Low-Power and High-Precision Readout Circuit Design for Micro-Electromechanical Systems (MEMS) Acceleration Sensors

Abstract

MEMS acceleration sensors are widely used in Internet of Things, electronic machinery, aerospace and other fields with outstanding advantages such as small size, high reliability, intelligence and high integration. Traditional MEMS acceleration sensors limit their applications due to high-power consumption and low-precision; the standby time and service life are being increased in order to study the low-power and high-precision MEMS acceleration sensor readout, this paper adopts the Fully Differential Switched Capacitor-Variable Gain Amplifier (FDSC-VGA) instead of the traditional high-power Capacitance-to-Voltage Converter (CVC-VGA), Sample-and-Hold Circuit (S&H) and Anti-Aliasing Filter (AAF) as front-end modules.
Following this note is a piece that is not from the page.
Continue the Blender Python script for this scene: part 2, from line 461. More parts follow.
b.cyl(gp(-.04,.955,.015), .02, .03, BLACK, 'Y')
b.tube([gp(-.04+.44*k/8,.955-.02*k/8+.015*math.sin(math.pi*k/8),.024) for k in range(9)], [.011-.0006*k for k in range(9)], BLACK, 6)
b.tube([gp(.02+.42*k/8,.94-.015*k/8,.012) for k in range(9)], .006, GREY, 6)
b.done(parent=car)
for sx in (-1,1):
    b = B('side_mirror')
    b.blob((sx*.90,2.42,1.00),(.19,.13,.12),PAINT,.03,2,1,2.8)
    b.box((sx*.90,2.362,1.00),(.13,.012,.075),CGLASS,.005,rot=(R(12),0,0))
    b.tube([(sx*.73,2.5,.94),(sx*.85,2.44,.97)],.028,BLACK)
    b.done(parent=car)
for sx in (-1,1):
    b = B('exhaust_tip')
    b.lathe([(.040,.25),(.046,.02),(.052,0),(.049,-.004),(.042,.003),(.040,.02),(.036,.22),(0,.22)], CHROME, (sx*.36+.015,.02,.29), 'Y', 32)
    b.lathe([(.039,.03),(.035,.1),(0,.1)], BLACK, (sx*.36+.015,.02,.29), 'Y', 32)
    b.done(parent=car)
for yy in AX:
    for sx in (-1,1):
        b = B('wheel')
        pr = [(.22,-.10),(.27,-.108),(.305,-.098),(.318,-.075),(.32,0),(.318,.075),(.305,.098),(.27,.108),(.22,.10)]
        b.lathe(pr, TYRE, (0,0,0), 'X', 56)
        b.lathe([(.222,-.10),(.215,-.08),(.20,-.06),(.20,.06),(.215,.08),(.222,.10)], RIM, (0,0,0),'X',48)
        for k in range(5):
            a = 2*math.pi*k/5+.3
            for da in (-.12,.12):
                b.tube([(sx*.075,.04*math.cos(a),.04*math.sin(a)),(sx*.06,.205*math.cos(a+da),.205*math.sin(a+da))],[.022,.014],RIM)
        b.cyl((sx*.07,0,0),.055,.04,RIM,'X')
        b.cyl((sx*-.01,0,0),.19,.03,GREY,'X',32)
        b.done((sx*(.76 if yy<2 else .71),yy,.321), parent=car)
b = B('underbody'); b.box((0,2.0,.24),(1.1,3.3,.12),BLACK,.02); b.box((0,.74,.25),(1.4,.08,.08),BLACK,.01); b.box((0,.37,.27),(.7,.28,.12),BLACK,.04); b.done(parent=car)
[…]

At the same time, a high-precision four-phase non-crossover clock is designed to precisely control the timing switch, thus effectively reducing the power consumption of the MEMS acceleration sensor readout circuit; then, the overall readout circuit is simulated and verified by Dong Bu HiTek 0.18 μm process. The results show that the error rate of the output voltage of FDSC-VGA is reduced from 8.03% to 0.88% compared with the conventional readout circuit, and the noise power consumption of MEMS acceleration sensor readout circuit can be reduced by 65%.